The village of Monticello in late April determined that the Cayuga casino will not create a negative environmental impact, meaning the project can go forward from the local perspective. The big hurdle now is a Class III compact with the State of New York, for which tribal officials are currently believed to be in negotiations.

Most importantly for the New York Cayugas, who number less than 500 enrolled members, is the fact that they recently acquired their first land in over 200 years; the site now contains a gas station/convenience store and is located not far from the Seneca-Cayugas' proposed bingo hall.

Officials of the Cayuga Nation of New York did not return several calls requesting comment for this article.

According to White Crow, the Seneca-Cayugas are "still moving forward.
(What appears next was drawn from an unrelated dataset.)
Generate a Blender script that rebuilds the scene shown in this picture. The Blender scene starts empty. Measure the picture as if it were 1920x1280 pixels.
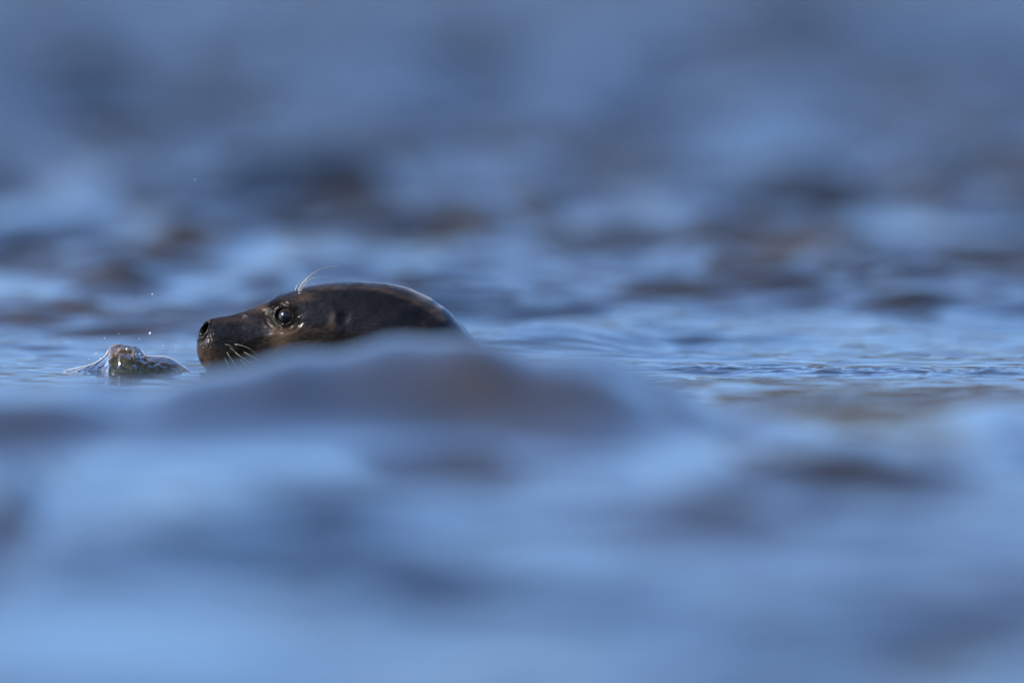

We've got the pad leveled out and we've built a road out to it so we can haul materials out there. As soon as these other small details are done, we'll be off and running."

He could not provide a start or completion date, but White Crow did say that, while it was not his tribe's intention to compete in any way with the New York-recognized tribes, the Seneca-Cayugas are in it for the long haul.

"We don't see ourselves in competition with any of the tribes up here at all," White Crow told Indian Country Today. "The tribes have not been very friendly or forthcoming to us, but that's not going to deter us. Just because someone across the street doesn't like you it doesn't mean you're going to pack your bags and move. So we're here to stay."

When asked if his tribe would consider opening other types of businesses, White Crow replied, "If we have the opportunity to do so we certainly intend to. We're business-minded people and we want to do more and more business all the time. If there's an opportunity available to us, then we try to take advantage of it."